» **WRITTEN INSTRUCTION**
Copy out all lines that hold "Blender".
###
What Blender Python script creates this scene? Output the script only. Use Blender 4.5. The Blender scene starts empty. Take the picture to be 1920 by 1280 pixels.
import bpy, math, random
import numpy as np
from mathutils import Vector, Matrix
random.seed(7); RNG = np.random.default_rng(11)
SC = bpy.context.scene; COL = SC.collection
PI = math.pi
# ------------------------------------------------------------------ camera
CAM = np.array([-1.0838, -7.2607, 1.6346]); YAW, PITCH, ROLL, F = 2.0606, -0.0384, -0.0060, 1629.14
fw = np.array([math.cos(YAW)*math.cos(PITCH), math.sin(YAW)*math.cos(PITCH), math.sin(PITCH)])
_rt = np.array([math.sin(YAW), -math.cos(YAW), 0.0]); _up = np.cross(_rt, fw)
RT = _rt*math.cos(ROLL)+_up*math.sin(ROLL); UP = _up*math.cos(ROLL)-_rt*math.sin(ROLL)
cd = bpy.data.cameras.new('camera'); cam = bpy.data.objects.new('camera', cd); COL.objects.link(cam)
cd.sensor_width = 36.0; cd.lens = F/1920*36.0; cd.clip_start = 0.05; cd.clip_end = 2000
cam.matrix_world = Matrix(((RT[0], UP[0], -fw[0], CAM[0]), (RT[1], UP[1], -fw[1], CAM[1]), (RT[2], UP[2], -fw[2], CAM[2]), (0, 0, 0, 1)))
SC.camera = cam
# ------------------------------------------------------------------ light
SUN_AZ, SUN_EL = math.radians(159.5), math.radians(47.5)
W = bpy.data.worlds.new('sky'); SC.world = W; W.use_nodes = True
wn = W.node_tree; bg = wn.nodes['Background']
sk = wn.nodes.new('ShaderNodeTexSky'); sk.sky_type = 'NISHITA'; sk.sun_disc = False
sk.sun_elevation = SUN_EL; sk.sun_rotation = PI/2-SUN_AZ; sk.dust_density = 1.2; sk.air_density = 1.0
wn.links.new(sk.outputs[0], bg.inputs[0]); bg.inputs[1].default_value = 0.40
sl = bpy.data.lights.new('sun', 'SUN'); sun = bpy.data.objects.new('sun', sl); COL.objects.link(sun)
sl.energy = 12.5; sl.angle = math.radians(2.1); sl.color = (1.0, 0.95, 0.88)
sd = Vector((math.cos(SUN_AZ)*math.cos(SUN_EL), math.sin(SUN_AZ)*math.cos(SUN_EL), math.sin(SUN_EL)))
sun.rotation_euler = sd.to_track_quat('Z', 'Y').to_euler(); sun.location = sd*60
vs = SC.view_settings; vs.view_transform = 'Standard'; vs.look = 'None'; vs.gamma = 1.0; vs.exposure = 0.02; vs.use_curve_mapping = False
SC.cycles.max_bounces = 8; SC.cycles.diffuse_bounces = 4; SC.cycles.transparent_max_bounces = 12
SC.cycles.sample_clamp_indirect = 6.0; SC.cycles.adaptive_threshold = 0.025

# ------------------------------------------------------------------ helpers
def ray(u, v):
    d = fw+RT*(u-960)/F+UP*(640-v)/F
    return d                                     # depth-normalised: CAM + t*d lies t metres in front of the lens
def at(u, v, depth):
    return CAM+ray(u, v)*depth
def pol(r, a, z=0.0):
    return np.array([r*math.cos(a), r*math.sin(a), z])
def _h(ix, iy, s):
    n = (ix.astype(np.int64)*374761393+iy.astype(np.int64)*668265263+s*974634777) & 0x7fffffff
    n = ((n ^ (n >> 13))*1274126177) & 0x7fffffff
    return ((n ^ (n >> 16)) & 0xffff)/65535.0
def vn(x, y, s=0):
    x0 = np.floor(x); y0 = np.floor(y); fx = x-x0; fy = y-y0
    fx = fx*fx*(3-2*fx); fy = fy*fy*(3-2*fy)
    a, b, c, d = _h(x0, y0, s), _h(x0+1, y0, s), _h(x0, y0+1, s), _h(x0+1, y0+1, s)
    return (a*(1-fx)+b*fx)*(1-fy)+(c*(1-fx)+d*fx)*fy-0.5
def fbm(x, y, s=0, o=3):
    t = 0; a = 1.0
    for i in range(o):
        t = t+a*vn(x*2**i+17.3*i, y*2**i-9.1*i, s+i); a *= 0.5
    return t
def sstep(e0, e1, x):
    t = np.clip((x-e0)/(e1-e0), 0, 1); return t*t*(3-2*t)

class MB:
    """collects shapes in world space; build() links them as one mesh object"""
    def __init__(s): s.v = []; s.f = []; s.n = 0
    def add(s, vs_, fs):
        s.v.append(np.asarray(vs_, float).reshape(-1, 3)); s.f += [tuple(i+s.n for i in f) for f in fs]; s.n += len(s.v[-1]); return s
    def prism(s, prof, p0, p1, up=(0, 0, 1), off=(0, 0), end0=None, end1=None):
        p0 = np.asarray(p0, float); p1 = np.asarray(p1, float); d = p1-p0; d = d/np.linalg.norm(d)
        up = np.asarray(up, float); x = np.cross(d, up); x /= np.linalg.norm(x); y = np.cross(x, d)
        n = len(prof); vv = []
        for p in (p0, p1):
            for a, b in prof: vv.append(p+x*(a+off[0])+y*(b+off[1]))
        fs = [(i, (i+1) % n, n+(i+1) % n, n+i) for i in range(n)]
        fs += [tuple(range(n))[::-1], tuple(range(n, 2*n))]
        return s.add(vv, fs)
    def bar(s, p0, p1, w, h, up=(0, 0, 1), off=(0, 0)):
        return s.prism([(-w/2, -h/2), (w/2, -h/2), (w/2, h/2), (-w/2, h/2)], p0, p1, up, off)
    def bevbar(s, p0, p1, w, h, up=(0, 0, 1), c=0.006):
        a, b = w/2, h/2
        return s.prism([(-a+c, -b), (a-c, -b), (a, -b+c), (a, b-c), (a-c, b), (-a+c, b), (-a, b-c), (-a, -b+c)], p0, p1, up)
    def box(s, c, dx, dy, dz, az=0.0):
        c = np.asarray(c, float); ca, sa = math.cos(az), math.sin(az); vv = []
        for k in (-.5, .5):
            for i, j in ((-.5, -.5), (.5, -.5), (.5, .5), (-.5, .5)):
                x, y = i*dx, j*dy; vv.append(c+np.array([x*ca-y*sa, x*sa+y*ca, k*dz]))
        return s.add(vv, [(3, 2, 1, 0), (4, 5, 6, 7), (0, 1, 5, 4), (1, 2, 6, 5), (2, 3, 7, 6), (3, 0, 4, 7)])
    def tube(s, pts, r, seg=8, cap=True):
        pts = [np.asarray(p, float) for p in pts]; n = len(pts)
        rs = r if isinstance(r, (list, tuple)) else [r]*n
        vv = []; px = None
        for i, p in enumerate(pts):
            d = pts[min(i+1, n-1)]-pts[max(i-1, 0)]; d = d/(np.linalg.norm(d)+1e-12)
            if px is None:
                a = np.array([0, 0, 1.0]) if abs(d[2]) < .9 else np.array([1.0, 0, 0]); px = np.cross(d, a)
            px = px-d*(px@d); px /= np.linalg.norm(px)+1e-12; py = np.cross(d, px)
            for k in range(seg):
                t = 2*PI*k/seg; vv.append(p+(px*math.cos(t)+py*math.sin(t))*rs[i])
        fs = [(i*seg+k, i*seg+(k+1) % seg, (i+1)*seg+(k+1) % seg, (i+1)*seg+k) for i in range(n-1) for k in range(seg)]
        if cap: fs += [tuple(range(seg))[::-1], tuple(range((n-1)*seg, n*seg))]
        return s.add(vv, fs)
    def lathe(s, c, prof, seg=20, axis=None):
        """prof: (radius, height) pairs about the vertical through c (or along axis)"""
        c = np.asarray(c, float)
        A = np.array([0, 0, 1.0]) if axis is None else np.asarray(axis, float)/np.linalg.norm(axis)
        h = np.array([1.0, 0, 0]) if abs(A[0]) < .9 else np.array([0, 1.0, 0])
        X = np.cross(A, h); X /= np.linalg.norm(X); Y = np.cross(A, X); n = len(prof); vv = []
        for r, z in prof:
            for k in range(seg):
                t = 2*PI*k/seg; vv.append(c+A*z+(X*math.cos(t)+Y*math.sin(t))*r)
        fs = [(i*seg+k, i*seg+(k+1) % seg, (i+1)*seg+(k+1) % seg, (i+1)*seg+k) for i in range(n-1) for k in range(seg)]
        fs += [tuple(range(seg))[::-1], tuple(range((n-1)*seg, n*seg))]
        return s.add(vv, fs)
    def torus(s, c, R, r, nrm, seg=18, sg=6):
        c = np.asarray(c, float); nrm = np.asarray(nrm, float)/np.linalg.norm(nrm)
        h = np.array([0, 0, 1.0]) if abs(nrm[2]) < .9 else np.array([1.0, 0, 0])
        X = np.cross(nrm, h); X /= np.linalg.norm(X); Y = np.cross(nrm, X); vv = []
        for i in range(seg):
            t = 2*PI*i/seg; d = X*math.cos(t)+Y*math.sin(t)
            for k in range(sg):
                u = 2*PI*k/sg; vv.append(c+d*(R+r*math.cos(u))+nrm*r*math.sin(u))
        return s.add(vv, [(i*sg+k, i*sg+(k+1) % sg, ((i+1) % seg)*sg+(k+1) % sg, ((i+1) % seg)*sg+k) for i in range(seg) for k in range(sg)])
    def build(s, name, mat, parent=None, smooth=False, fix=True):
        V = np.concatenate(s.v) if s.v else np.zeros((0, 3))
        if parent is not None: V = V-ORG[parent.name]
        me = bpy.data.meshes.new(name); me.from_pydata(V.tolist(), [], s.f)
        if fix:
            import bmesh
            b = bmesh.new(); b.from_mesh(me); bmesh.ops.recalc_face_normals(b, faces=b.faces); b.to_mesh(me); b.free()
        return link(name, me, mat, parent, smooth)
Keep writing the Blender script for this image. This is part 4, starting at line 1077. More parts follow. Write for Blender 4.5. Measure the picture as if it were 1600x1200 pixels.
###
» **THE SOLUTION**
What Blender Python script creates this scene? Output the script only. Use Blender 4.5. The Blender scene starts empty. Take the picture to be 1920 by 1280 pixels.
Keep writing the Blender script for this image. This is part 4, starting at line 1077. More parts follow. Write for Blender 4.5. Measure the picture as if it were 1600x1200 pixels.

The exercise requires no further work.